Have you seen someone has already started one which you might be interested in here: https://forum.lvgl.io/t/lv-gui-designer-a-drag-and-drop-simple-littlevgl-gui-designer-built-with-littlevgl

But if you plan to continue its development I’d be interested in knowing what language you are developing it in?

Yep, gonna continue with it, as I have some requirements beyond simply outputting c.

I am doing it in C#, once .netcore allows for Forms across platforms (Coming soon), it will be cross platform.

I was thinking about creating an editor in C# too, create a dll of the littlevGL library along with hooks for the sdl.

How were you planning on interfacing with the library?

I was thinking of pinvoking as a viewer.

Once I get some of the foundational kinks ironed out, Ill slap it up on my github, and everyone can hack on it.

Curiously waiting to see it!

cc @kaiak

Here is an early view of it.

So, the drawing surface has a few interesting notes:

  1. Im not SUPER concerned about the items looking EXACTLY right there. They are closeish. Eventually ill make them look much closer
  2. The Editor Tools is sepeerated into 2 windows:
    A) Tools (Widgets from LittleVGL, and eventually custom widgets created in the tool)
    B) Properties for the widgets, this is all the different configuration items for a widget (For example Color or Text)
  3. Finally on the Drawing Surface there is a TreeView that shows the hierarchy.
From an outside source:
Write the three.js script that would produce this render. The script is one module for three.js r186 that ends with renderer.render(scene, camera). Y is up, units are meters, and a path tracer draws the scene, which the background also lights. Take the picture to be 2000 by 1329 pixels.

This allows for a few things:
    A) Selecting an item (vs clicking on the drawing surface), which gives you the ability to view/change properteties. Move it or resize it.
    B) Moving items within the treeview, this allows you to reparent them

And also, ive only been working on it since Sunday :slight_smile:

Looks like a good start but why isnt the drawing surface the simulation from the sdl library? That way it is a true wysiwyg?

I agree. While this would definitely work if you were just looking to customize the layout of the elements, the advantage of other solutions like @kaiak’s is that you can see what the finished GUI would look like.

I do really like the tree view though, especially if you can re-arrange them (we use quite a lot of nested widgets).

I feel your current solution, of having your own ‘representation’ of the widgets, will make styles/themes hard work as you will have to re-implement what is already in the actual library.

If I get time over the weekend I might try to tie a very simple C# winforms app in with the existing VS simulation to provide a few simple calls to add widgets. You could then integrate this into your project if that is something you wanted to try!

Well I was intending to have both options.

Essentially this was my plan:

  1. FInish the representations via winforms
  2. Have a on the fly SDL window that gets updated as items get changed in the form
  3. Add a theme editor

My goal is to get a V0.5 out on GitHub and hopefully have the members of the community add features

@rohmer My question would be why do you need both? aren’t you making work for yourself?
I don’t see what your winforms version will give you that the SDL won’t!

Ok, decided to get the other guys work and get it working well. Going to add the tree view to it as well.

Right now it crashes a lot. Lots of null pointers :frowning:

@rohmer Are you looking at the latest, web-based version?

No, for 2 reasons.

  1. I dont know python (Lesser reason)
  2. C/C++ code I need to write for the serialization/deserialization and factory will be portable to the project I am actually doing this for

Here are my plans.

First of all as it works now:

I am going to rewrite 2 major pieces this weekend:

  1. The toolbox
    A. I am going to add all of the different widgets supported by LVGL (Easy)
    B. I am going to make it a tab view with 3 tabs:
    • Widgets
    • Dialogs
    • Custom Widgets
  2. The layer view, I am going to create a treeview container for this so that it is:
    A. Easy to see relationships
    B. Prunable (You can delete something, and then its children)
    C. Graftable (You can move something and its children and attach them to a different node)

I also have this all running out of a visual studio project, and will create a cmake project as well.